● WHAT TO DO: Tally the lines below that contain "high". The number is the whole answer.

━━━━━ PROVIDED RECORDS

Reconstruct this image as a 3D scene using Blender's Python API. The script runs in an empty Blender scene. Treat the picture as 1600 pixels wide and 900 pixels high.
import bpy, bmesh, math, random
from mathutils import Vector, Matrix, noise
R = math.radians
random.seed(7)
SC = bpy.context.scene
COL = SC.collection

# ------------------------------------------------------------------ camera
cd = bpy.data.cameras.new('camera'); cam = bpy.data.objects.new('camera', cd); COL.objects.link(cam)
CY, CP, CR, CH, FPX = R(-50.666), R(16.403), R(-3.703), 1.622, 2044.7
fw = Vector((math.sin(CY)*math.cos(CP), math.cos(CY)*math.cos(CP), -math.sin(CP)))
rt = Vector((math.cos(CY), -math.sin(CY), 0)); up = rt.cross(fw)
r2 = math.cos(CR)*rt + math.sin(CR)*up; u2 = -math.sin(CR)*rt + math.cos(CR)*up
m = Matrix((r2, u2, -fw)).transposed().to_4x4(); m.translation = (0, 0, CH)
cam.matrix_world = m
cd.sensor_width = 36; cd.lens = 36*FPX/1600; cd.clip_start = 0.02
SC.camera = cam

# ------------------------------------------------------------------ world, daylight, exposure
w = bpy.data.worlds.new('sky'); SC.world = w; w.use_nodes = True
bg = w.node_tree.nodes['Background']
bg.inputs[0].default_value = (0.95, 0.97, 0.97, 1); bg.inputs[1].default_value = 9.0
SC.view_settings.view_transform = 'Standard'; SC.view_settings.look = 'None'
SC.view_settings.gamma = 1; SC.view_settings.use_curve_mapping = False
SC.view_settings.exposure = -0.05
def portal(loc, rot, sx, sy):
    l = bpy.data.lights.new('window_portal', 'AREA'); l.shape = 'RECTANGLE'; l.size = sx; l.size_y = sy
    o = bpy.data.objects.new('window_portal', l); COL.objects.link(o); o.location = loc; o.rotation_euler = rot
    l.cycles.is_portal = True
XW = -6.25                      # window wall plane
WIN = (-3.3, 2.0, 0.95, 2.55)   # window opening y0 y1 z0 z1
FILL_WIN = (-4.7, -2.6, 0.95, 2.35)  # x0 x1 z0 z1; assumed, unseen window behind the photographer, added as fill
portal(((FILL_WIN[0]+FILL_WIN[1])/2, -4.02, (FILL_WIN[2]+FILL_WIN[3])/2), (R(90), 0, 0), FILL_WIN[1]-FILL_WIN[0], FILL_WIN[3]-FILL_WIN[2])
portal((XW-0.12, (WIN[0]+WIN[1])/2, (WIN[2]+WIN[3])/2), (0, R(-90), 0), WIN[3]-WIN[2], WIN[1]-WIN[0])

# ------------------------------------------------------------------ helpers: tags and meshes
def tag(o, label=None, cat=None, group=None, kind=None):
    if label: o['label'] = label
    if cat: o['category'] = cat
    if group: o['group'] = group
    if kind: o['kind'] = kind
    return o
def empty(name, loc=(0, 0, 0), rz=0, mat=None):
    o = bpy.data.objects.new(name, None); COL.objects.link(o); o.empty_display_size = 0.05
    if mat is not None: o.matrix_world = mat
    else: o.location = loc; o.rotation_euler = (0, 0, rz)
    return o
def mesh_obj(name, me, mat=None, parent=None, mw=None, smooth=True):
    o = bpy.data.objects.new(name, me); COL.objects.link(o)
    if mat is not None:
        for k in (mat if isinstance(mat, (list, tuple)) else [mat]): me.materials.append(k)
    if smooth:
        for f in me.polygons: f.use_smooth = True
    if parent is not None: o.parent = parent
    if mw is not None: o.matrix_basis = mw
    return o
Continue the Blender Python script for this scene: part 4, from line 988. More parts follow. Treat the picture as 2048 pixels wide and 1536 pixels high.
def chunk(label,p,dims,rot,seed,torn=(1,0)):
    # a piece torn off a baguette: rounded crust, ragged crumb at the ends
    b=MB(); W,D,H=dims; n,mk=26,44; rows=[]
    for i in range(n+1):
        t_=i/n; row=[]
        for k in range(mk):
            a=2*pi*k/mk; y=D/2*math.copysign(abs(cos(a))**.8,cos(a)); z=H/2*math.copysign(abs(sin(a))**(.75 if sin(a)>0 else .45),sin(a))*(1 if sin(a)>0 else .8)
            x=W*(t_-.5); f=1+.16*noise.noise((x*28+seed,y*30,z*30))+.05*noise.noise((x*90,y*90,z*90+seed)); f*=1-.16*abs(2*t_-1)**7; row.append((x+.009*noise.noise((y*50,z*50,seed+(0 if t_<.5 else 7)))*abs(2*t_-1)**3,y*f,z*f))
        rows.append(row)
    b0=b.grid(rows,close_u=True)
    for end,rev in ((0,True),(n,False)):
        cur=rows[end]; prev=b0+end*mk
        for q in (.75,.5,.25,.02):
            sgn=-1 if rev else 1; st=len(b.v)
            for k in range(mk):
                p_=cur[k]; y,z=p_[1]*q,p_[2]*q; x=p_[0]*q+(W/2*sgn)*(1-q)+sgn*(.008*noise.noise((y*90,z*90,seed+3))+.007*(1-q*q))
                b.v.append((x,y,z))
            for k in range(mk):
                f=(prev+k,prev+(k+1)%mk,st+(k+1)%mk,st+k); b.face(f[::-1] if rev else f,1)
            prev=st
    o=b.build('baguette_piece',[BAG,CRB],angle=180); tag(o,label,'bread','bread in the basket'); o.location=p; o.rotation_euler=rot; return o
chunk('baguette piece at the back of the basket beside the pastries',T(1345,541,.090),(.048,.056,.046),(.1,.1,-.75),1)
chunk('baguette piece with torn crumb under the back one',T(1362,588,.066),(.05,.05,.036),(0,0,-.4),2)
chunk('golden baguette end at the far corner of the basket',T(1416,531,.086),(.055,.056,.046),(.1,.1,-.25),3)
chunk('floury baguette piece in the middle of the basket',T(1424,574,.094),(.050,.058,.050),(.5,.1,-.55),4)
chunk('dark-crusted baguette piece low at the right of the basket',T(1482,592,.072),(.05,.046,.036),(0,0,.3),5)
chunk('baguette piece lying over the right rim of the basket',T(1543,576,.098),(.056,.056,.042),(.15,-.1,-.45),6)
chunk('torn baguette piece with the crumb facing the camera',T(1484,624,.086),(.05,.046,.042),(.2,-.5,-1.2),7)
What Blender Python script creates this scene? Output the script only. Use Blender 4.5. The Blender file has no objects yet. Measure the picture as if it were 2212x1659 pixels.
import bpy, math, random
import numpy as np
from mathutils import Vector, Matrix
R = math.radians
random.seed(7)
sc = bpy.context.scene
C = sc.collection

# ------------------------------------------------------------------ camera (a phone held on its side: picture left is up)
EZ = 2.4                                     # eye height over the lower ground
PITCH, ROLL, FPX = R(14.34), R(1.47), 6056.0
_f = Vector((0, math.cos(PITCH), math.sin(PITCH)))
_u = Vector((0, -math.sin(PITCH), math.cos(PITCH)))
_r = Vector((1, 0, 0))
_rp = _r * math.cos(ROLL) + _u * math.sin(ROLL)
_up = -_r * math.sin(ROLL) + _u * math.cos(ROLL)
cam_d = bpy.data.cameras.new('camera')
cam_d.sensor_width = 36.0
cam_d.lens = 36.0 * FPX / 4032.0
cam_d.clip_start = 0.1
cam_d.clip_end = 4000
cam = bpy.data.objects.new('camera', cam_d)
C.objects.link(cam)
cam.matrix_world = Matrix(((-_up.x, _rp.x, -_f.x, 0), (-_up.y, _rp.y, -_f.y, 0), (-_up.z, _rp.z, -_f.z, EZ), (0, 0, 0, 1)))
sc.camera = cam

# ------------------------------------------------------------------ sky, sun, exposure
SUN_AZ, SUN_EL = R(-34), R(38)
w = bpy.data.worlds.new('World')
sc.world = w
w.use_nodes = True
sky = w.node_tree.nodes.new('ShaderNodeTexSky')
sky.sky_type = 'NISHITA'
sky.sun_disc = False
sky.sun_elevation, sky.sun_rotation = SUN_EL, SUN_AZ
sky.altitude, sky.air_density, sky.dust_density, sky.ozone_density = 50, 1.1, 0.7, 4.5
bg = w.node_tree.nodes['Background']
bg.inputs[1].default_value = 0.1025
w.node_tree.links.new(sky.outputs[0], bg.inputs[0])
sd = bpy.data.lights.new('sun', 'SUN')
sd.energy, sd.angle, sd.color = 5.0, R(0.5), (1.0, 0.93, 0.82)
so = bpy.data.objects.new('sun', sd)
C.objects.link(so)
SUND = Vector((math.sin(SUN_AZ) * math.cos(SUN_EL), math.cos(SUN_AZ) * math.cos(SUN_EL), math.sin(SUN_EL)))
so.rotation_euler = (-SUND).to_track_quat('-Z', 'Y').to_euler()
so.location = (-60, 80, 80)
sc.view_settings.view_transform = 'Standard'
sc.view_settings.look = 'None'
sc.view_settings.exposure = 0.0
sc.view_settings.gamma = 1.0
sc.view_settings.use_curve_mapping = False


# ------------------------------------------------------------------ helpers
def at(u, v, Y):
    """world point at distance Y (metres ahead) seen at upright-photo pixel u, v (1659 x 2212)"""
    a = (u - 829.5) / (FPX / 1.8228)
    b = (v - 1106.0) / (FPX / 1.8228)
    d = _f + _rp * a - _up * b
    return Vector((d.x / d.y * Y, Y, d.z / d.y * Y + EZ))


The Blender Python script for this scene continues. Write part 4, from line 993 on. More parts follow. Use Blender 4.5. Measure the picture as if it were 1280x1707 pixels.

━━━━━━━━━━

● RESPONSE TO THE TASK: 2